Friday, February 5, 2010

Marks Reflective Essay


The Mexican Revolution and the series of Mexican civil wars that followed pushed many Mexicans to flee to the United States. Many U.S. farm owners recruited Mexicans and Mexican Americans because they believed that these desperate workers would tolerate living conditions that workers of other races would not. Mexican and Mexican Americans live in temporary seasonal work camps so they can move from farm to farm in search of work. Some camps had little tents and somewhere had shacks with the roofs and walls patched together with many different materials. Mexican American and Mexican farm workers lived in very poor conditions as they sought farm work in the United States earlier in the 1900’s. Mexican and Mexican American workers often earned more in the United States than they could in Mexico's civil war economy, although farmers paid Mexican and Mexican American workers significantly less than white American workers. By the 1920s, at least three quarters of California's 200,000 farm workers were Mexican or Mexican American.

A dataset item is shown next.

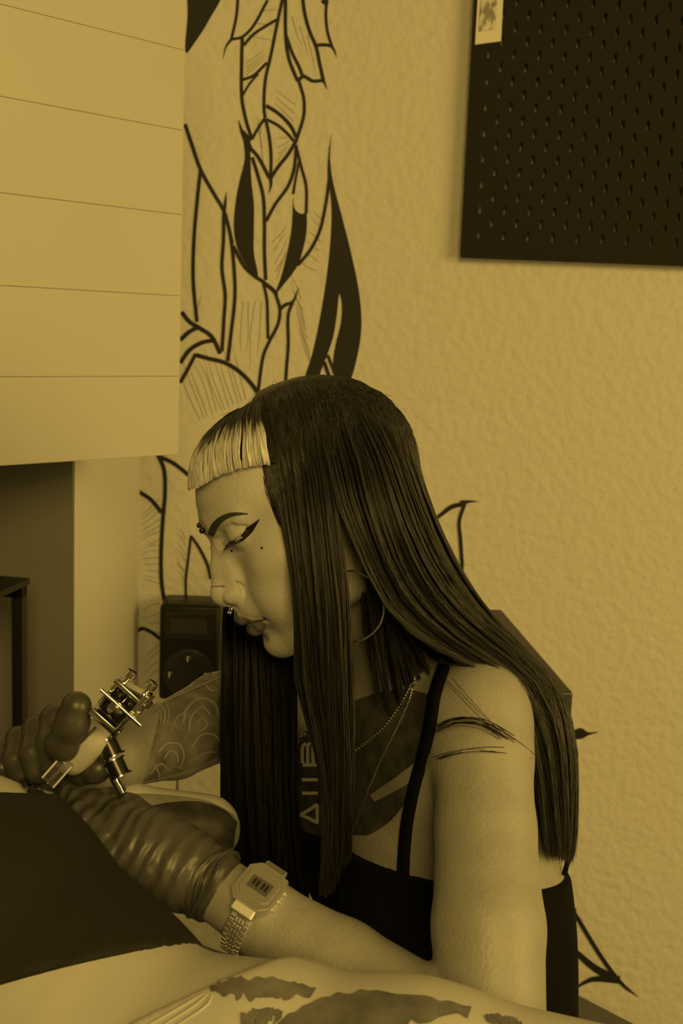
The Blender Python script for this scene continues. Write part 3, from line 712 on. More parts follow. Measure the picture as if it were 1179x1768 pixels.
# ================================================================== hair
def hair_mat(name, lo, hi, rough):
    m = mat(name, lo, rough, 0.5); nt = m.node_tree; b = nt.nodes['Principled BSDF']
    a = nt.nodes.new('ShaderNodeAttribute'); a.attribute_name = 'tone'; r = nt.nodes.new('ShaderNodeMapRange')
    r.inputs['To Min'].default_value = lo; r.inputs['To Max'].default_value = hi
    nt.links.new(a.outputs['Fac'], r.inputs[0]); nt.links.new(r.outputs[0], b.inputs['Base Color']); return m
M_hair = hair_mat('dark_hair', .005, .066, .34)
M_hairblack = hair_mat('black_hair', .0015, .005, .42); M_hairblack.node_tree.nodes['Principled BSDF'].inputs['Specular IOR Level'].default_value = .3
def bang_mat():
    m = hair_mat('two_tone_fringe', .04, .8, .42); return m
M_bang = bang_mat()
def resample(g, K): return catmull(np.array([PW(*p) for p in g]), K)
def strands_mesh(name, S, rad, material, parent, tone=None):
    n, K, _ = S.shape
    T = np.gradient(S, axis=1); T /= np.linalg.norm(T, axis=2)[..., None]+1e-12
    ref = rng.normal(size=(n, 1, 3)); u = np.cross(T, ref); u /= np.linalg.norm(u, axis=2)[..., None]+1e-12; v = np.cross(T, u)
    r = rad[:, None]*np.r_[np.linspace(.8, 1, 3), np.ones(K-6), np.linspace(1, .25, 3)][None]
    V = np.stack([S + r[..., None]*(math.cos(a)*u + math.sin(a)*v) for a in (0, 2.0944, 4.18879)], 2)      # n,K,3,3
    base = (np.arange(n)[:, None]*K + np.arange(K-1)[None])*3
    q = []
    for j in range(3):
        k = (j+1) % 3; q.append(np.stack([base+j, base+k, base+3+k, base+3+j], -1))
    Fq = np.stack(q, 2).reshape(-1, 4)
    o = mesh_obj(name, V.reshape(-1, 3), Fq, material, parent, True)
    if tone is None: tone = np.clip(rng.beta(1.3, 2.6, n), 0, 1)
    if tone.ndim == 1: tone = np.repeat(tone[:, None], K, 1)
    at = o.data.attributes.new('tone', 'FLOAT', 'POINT'); at.data.foreach_set('value', np.repeat(tone.reshape(-1), 3).astype(np.float32))
    return o
def lock(guides, n, K=18, thick=.008, clump=40, cl=.6, wob=.0025, tip=.10, raw=False, depth=None):
    G = np.stack([g if raw else resample(g, K) for g in guides])           # g,K,3
    g = len(G); u = rng.random(n)*(g-1)
    cc = np.sort(rng.random(clump))*(g-1); ci = np.abs(u[:, None]-cc[None]).argmin(1)
    t = np.linspace(0, 1, K)
    uu = u[:, None] + (cc[ci]-u)[:, None]*(cl*t**0.8)[None]
    uu = np.clip(uu, 0, g-1.0001); i = uu.astype(int); f = (uu-i)[..., None]
    kk = np.arange(K)[None].repeat(n, 0)
    im = np.clip(i-1, 0, g-1); i2 = np.clip(i+1, 0, g-1); i3 = np.clip(i+2, 0, g-1)
    p0, p1, p2, p3 = G[im, kk], G[i, kk], G[i2, kk], G[i3, kk]
    S = .5*((2*p1)+(-p0+p2)*f+(2*p0-5*p1+4*p2-p3)*f**2+(-p0+3*p1-3*p2+p3)*f**3)
    off = (rng.random(n)-.3)*thick; co = rng.normal(size=clump)*thick*.35
    prof = np.minimum(1, .25+t*3)
    dirn = (FW)[None, None]
    S = S + dirn*((off*(1-.3) + co[ci])[:, None]*prof[None])[..., None]
    ph = rng.random((n, 3))*6.28; fr = 2+rng.random((n, 3))*5; chp = rng.random((clump, 3))*6.28; chf = 2+rng.random((clump, 3))*3
    amp = wob*(.15+t)[None, :, None]
    S = S + amp*.5*np.sin(fr[:, None]*t[None, :, None]*2+ph[:, None]) + amp*.8*np.sin(chf[ci][:, None]*t[None, :, None]*2+chp[ci][:, None])
    # uneven ends
    cut = 1-tip*rng.random(n)**2
    tt = t[None]*cut[:, None]*(K-1); a = np.clip(tt.astype(int), 0, K-2); fr_ = (tt-a)[..., None]; rows = np.arange(n)[:, None]
    return S[rows, a]*(1-fr_)+S[rows, a+1]*fr_
def push_out(S, grow=4.0):                                                 # keep strands off the skull
    q = (S-HO) @ HM*1000; c = np.array([0,-8,42.0]); r = np.array([72,91,78.0])+grow
    d = (q-c)/r; L = np.linalg.norm(d, axis=2)
    q2 = c + d/np.maximum(L, 1e-6)[..., None]*r; ins = L < 1
    jit = np.broadcast_to(rng.random((len(S), 1, 1))*2.5, d.shape)*d
    q[ins] = q2[ins] + jit[ins]
    return q*.001 @ HM.T + HO
A_ = [
 [(460,704,.978),(459,726,.955),(466,770,.93),(474,830,.918),(487,900,.910),(499,960,.906),(507,1030,.905),(511,1100,.905),(510,1160,.908),(532,1240,.912),(557,1330,.915),(563,1440,.915),(556,1545,.91)],
 [(478,695,.98),(488,720,.95),(499,780,.92),(508,850,.905),(519,930,.898),(529,1010,.895),(536,1090,.895),(543,1180,.90),(558,1280,.905),(573,1400,.91),(572,1535,.91)],
 [(498,686,.985),(514,715,.95),(530,780,.915),(542,860,.9),(552,950,.892),(562,1040,.89),(567,1120,.89),(570,1220,.895),(576,1330,.9),(582,1510,.91)],
 [(515,677,.985),(542,710,.95),(564,780,.912),(578,860,.896),(590,940,.89),(600,1020,.888),(603,1100,.888),(606,1200,.89),(607,1320,.895),(600,1480,.905)]]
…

As the rapid shift of Mexico’s working population started growing, the first labor agreement between Mexico and the United States formed that requires that all U.S. farm workers are being guaranteed the proper wages and work schedules. America in return asked that border of Mexico and the U.S. was enforced and that all immigrants had the proper work contracts.

Now in the one of the worst recessions in American history so far Mexican Americans are strong targets for discrimination and deportation. In California white government officials are claiming that Mexican immigrants and Mexican Americans are the majority of their unemployment. White trade unions are also claiming that Mexican and Mexican Americans are taking jobs that belong to only white men. While this was going on wages were dropping due to the new white refugee labor, established Mexican and Mexican American farm workers had became a threat by banding together, often with other non-whites, and organizing strikes to protest lowered wages and worsening living conditions. Agriculture in the United States is being crippled due to the ongoing Dust Bowl. The farm owners have a chance to profit immensely from the supply of cheap labor, but not if these protests succeeded.

Local governments responded to white farm owner pressure and implemented "repatriation" plans to send Mexican immigrants back to Mexico in busloads. Many Mexican Americans were also sent out of the United States under these programs, there being no differentiation between Mexicans and Mexican American U.S. citizens. So far there has been an estimate of 500,000 legal Mexican’s that have been sent back into Mexico some just because they can not find they’re legal papers stating that they are U.S. citizens.

I think everything that is happening to these American citizens is an out rage. “Why are so many Mexican Americans being sent to Mexico?” This is a question that I feel the American government should ask them self’s but do they really even care?